O Poder do Desejo, de Salvador do Amaral (1975)
Salvador do Amaral (1938-) foi outra cria de José Mojica Marins, o Zé do Caixão. Com seu mestre, Salvadorzinho trabalhou como ator, cenógrafo, eletricista e maquinista. Depois, seguiu a carreira de técnico e foi diretor de fotografia de filmes de realizadores como Francisco Cavalcanti e Raffaelle Rossi. O primeiro filme de Amaral como diretor é um inusitado faroeste (O Poder do Desejo) rodado em Adamantina, no interior de São Paulo. Apesar de contar com produção de Cassiano Esteves e da poderosa Marte Filmes, o elenco não conta com nenhum nome conhecido.

O Dia das Profissionais, de Rajá de Aragão (1976)

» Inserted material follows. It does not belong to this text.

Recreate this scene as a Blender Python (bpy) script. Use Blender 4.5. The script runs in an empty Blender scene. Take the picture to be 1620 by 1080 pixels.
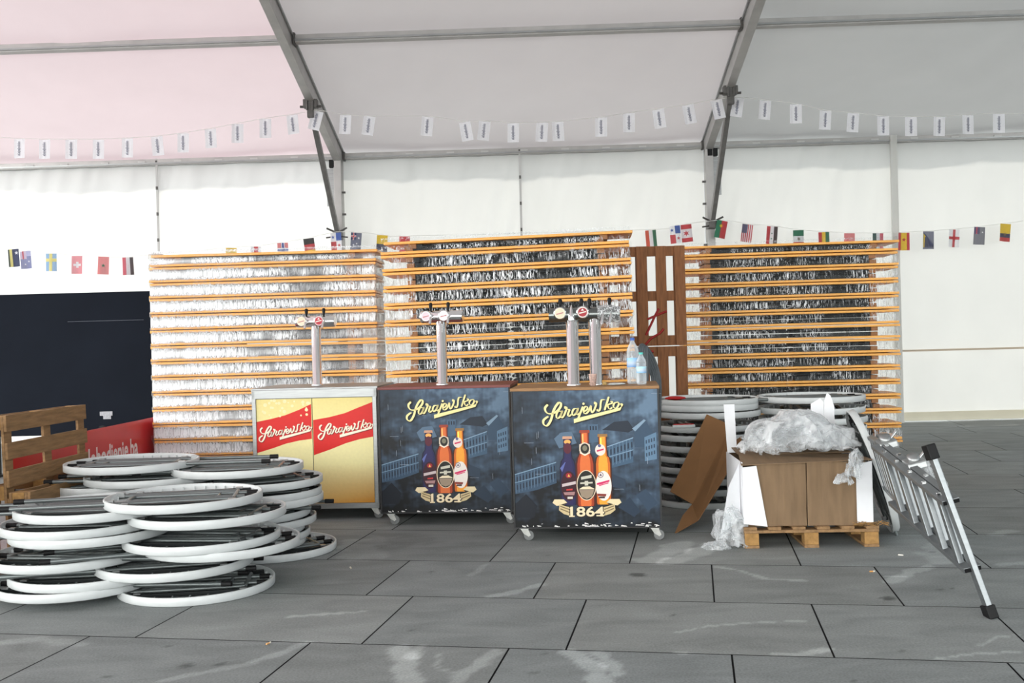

Rajá de Aragão (1938-) é um dos nomes do cinema paulista que ainda esperam algum reconhecimento e estudo a respeito. Brilhante intelectual, segundo seus contemporâneos tinha grande habilidade no desenho, principalmente em imitar a assinatura de amigos e de pessoas alheias. No cinema, se impôs como roteirista de qualquer tipo de filme, sendo sempre muito próximo ao diretor, produtor e ator Tony Vieira. Bastante estimado entre seus colegas, Rajá dizia ter sido influenciado pelos roteiristas americanos Dalton Trumbo e Carl Foreman. Ao todo, ele dirigiu três fitas, tendo como primeiro trabalho O Dia das Profissionais, um inusitado filme policial lançado em 1976. Baseado na peça de teatro Anjos da Noite, de autoria de Mauri de Queiroz (o Tony Vieira), o filme abordava o comércio ilegal de pedras preciosas. No elenco, grandes nomes como Dionísio Azevedo, Walter Portela e a musa Arlete Moreira. Na parte técnica, fotografia de Pio Zamuner, montagem de Walter Wanny e trilha sonora do maestro Agostinho Zaccaro, lendário nome da comunidade italiana de São Paulo. O grande problema é conseguir ver este filme. Infelizmente, a cópia ninguém sabe, ninguém viu.